◆ Goal of the exercise ◆
Would you output the whole listing below, exactly as it reads?

◆ Source material ◆
++++
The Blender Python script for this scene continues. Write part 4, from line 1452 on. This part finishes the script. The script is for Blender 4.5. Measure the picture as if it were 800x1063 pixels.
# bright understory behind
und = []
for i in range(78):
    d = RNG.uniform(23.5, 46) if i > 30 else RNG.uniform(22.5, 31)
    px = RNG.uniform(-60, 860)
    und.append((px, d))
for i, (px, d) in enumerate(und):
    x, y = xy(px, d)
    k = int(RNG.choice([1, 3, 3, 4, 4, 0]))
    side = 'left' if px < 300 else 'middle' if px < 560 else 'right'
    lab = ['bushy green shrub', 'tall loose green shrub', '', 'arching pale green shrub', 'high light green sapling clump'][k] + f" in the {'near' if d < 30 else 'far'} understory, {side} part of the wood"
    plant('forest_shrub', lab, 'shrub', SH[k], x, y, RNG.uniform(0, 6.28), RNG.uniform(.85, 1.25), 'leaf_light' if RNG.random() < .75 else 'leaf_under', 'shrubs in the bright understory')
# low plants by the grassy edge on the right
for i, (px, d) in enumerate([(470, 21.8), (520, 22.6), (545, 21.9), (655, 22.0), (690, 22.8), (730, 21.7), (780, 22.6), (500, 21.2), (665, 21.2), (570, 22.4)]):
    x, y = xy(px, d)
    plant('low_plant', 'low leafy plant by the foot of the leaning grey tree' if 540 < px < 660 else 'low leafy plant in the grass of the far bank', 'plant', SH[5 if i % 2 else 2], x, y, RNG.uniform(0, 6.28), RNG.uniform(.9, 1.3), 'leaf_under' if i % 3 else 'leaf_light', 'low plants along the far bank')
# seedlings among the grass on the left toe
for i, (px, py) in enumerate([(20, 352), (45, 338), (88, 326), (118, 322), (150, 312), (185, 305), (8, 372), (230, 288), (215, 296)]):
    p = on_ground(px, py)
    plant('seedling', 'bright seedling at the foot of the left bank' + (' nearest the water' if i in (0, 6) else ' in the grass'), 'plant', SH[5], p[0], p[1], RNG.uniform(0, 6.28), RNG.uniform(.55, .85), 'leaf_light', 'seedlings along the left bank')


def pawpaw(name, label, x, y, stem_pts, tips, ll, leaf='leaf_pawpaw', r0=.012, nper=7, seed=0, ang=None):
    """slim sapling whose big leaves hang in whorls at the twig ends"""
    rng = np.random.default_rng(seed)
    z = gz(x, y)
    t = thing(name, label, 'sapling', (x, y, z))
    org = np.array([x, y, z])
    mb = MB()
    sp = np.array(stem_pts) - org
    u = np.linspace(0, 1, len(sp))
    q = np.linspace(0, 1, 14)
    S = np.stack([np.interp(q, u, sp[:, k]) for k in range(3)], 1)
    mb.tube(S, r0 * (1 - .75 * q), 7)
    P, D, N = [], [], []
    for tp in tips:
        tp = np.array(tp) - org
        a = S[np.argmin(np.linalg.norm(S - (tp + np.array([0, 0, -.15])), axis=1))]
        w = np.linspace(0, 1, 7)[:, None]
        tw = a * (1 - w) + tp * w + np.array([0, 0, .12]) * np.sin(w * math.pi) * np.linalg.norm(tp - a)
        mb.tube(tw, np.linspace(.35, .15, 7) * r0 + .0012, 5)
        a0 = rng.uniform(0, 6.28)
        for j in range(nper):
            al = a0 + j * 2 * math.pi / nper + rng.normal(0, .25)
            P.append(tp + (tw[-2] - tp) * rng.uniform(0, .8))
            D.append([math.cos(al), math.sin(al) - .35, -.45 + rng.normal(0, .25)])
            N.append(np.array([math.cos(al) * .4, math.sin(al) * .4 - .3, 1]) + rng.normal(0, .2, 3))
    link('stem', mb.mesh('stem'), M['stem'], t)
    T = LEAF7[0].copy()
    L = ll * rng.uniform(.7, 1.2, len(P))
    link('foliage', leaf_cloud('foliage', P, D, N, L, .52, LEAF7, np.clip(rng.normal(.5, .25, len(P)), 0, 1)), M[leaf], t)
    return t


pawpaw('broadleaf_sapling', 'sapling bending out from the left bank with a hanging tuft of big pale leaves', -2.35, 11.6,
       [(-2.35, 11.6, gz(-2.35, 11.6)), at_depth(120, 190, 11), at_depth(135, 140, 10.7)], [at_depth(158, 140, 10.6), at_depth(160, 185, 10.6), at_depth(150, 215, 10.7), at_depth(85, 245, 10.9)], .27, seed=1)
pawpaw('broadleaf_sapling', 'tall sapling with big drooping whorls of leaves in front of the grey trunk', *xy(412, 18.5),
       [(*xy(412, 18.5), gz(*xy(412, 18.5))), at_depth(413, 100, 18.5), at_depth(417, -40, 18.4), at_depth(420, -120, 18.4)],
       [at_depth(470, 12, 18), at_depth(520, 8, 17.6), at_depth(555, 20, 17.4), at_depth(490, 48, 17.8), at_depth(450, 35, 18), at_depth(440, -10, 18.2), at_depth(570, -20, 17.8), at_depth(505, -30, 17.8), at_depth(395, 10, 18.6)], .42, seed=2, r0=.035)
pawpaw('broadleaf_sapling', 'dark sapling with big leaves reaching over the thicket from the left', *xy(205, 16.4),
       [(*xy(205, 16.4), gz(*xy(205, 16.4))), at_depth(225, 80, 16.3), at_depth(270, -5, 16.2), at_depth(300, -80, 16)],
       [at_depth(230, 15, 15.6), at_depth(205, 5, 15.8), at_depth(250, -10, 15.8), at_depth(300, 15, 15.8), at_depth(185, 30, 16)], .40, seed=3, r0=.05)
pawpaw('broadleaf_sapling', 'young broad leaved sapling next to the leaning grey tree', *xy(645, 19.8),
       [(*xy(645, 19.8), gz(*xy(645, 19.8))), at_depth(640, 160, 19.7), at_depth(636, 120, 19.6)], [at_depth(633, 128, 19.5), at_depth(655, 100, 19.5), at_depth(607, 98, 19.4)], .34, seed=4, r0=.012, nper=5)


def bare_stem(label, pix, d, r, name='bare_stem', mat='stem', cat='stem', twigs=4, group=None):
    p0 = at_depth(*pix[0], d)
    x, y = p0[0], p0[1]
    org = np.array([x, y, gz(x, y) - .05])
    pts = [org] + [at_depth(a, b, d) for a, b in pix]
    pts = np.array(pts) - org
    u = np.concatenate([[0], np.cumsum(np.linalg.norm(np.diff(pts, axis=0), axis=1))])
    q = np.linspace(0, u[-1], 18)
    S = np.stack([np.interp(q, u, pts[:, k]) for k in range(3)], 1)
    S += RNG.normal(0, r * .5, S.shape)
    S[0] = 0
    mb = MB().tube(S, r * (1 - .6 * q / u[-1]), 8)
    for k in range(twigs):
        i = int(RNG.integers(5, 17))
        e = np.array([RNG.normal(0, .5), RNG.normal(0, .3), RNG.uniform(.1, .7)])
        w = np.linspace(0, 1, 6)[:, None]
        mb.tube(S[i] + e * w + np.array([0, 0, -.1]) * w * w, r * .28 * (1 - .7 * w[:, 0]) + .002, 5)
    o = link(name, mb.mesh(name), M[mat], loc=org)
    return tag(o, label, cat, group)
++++
◆ Output for this exercise ◆
The Blender Python script for this scene continues. Write part 4, from line 1452 on. This part finishes the script. The script is for Blender 4.5. Measure the picture as if it were 800x1063 pixels.
# bright understory behind
und = []
for i in range(78):
    d = RNG.uniform(23.5, 46) if i > 30 else RNG.uniform(22.5, 31)
    px = RNG.uniform(-60, 860)
    und.append((px, d))
for i, (px, d) in enumerate(und):
    x, y = xy(px, d)
    k = int(RNG.choice([1, 3, 3, 4, 4, 0]))
    side = 'left' if px < 300 else 'middle' if px < 560 else 'right'
    lab = ['bushy green shrub', 'tall loose green shrub', '', 'arching pale green shrub', 'high light green sapling clump'][k] + f" in the {'near' if d < 30 else 'far'} understory, {side} part of the wood"
    plant('forest_shrub', lab, 'shrub', SH[k], x, y, RNG.uniform(0, 6.28), RNG.uniform(.85, 1.25), 'leaf_light' if RNG.random() < .75 else 'leaf_under', 'shrubs in the bright understory')
# low plants by the grassy edge on the right
for i, (px, d) in enumerate([(470, 21.8), (520, 22.6), (545, 21.9), (655, 22.0), (690, 22.8), (730, 21.7), (780, 22.6), (500, 21.2), (665, 21.2), (570, 22.4)]):
    x, y = xy(px, d)
    plant('low_plant', 'low leafy plant by the foot of the leaning grey tree' if 540 < px < 660 else 'low leafy plant in the grass of the far bank', 'plant', SH[5 if i % 2 else 2], x, y, RNG.uniform(0, 6.28), RNG.uniform(.9, 1.3), 'leaf_under' if i % 3 else 'leaf_light', 'low plants along the far bank')
# seedlings among the grass on the left toe
for i, (px, py) in enumerate([(20, 352), (45, 338), (88, 326), (118, 322), (150, 312), (185, 305), (8, 372), (230, 288), (215, 296)]):
    p = on_ground(px, py)
    plant('seedling', 'bright seedling at the foot of the left bank' + (' nearest the water' if i in (0, 6) else ' in the grass'), 'plant', SH[5], p[0], p[1], RNG.uniform(0, 6.28), RNG.uniform(.55, .85), 'leaf_light', 'seedlings along the left bank')


def pawpaw(name, label, x, y, stem_pts, tips, ll, leaf='leaf_pawpaw', r0=.012, nper=7, seed=0, ang=None):
    """slim sapling whose big leaves hang in whorls at the twig ends"""
    rng = np.random.default_rng(seed)
    z = gz(x, y)
    t = thing(name, label, 'sapling', (x, y, z))
    org = np.array([x, y, z])
    mb = MB()
    sp = np.array(stem_pts) - org
    u = np.linspace(0, 1, len(sp))
    q = np.linspace(0, 1, 14)
    S = np.stack([np.interp(q, u, sp[:, k]) for k in range(3)], 1)
    mb.tube(S, r0 * (1 - .75 * q), 7)
    P, D, N = [], [], []
    for tp in tips:
        tp = np.array(tp) - org
        a = S[np.argmin(np.linalg.norm(S - (tp + np.array([0, 0, -.15])), axis=1))]
        w = np.linspace(0, 1, 7)[:, None]
        tw = a * (1 - w) + tp * w + np.array([0, 0, .12]) * np.sin(w * math.pi) * np.linalg.norm(tp - a)
        mb.tube(tw, np.linspace(.35, .15, 7) * r0 + .0012, 5)
        a0 = rng.uniform(0, 6.28)
        for j in range(nper):
            al = a0 + j * 2 * math.pi / nper + rng.normal(0, .25)
            P.append(tp + (tw[-2] - tp) * rng.uniform(0, .8))
            D.append([math.cos(al), math.sin(al) - .35, -.45 + rng.normal(0, .25)])
            N.append(np.array([math.cos(al) * .4, math.sin(al) * .4 - .3, 1]) + rng.normal(0, .2, 3))
    link('stem', mb.mesh('stem'), M['stem'], t)
    T = LEAF7[0].copy()
    L = ll * rng.uniform(.7, 1.2, len(P))
    link('foliage', leaf_cloud('foliage', P, D, N, L, .52, LEAF7, np.clip(rng.normal(.5, .25, len(P)), 0, 1)), M[leaf], t)
    return t


pawpaw('broadleaf_sapling', 'sapling bending out from the left bank with a hanging tuft of big pale leaves', -2.35, 11.6,
       [(-2.35, 11.6, gz(-2.35, 11.6)), at_depth(120, 190, 11), at_depth(135, 140, 10.7)], [at_depth(158, 140, 10.6), at_depth(160, 185, 10.6), at_depth(150, 215, 10.7), at_depth(85, 245, 10.9)], .27, seed=1)
pawpaw('broadleaf_sapling', 'tall sapling with big drooping whorls of leaves in front of the grey trunk', *xy(412, 18.5),
       [(*xy(412, 18.5), gz(*xy(412, 18.5))), at_depth(413, 100, 18.5), at_depth(417, -40, 18.4), at_depth(420, -120, 18.4)],
       [at_depth(470, 12, 18), at_depth(520, 8, 17.6), at_depth(555, 20, 17.4), at_depth(490, 48, 17.8), at_depth(450, 35, 18), at_depth(440, -10, 18.2), at_depth(570, -20, 17.8), at_depth(505, -30, 17.8), at_depth(395, 10, 18.6)], .42, seed=2, r0=.035)
pawpaw('broadleaf_sapling', 'dark sapling with big leaves reaching over the thicket from the left', *xy(205, 16.4),
       [(*xy(205, 16.4), gz(*xy(205, 16.4))), at_depth(225, 80, 16.3), at_depth(270, -5, 16.2), at_depth(300, -80, 16)],
       [at_depth(230, 15, 15.6), at_depth(205, 5, 15.8), at_depth(250, -10, 15.8), at_depth(300, 15, 15.8), at_depth(185, 30, 16)], .40, seed=3, r0=.05)
pawpaw('broadleaf_sapling', 'young broad leaved sapling next to the leaning grey tree', *xy(645, 19.8),
       [(*xy(645, 19.8), gz(*xy(645, 19.8))), at_depth(640, 160, 19.7), at_depth(636, 120, 19.6)], [at_depth(633, 128, 19.5), at_depth(655, 100, 19.5), at_depth(607, 98, 19.4)], .34, seed=4, r0=.012, nper=5)


def bare_stem(label, pix, d, r, name='bare_stem', mat='stem', cat='stem', twigs=4, group=None):
    p0 = at_depth(*pix[0], d)
    x, y = p0[0], p0[1]
    org = np.array([x, y, gz(x, y) - .05])
    pts = [org] + [at_depth(a, b, d) for a, b in pix]
    pts = np.array(pts) - org
    u = np.concatenate([[0], np.cumsum(np.linalg.norm(np.diff(pts, axis=0), axis=1))])
    q = np.linspace(0, u[-1], 18)
    S = np.stack([np.interp(q, u, pts[:, k]) for k in range(3)], 1)
    S += RNG.normal(0, r * .5, S.shape)
    S[0] = 0
    mb = MB().tube(S, r * (1 - .6 * q / u[-1]), 8)
    for k in range(twigs):
        i = int(RNG.integers(5, 17))
        e = np.array([RNG.normal(0, .5), RNG.normal(0, .3), RNG.uniform(.1, .7)])
        w = np.linspace(0, 1, 6)[:, None]
        mb.tube(S[i] + e * w + np.array([0, 0, -.1]) * w * w, r * .28 * (1 - .7 * w[:, 0]) + .002, 5)
    o = link(name, mb.mesh(name), M[mat], loc=org)
    return tag(o, label, cat, group)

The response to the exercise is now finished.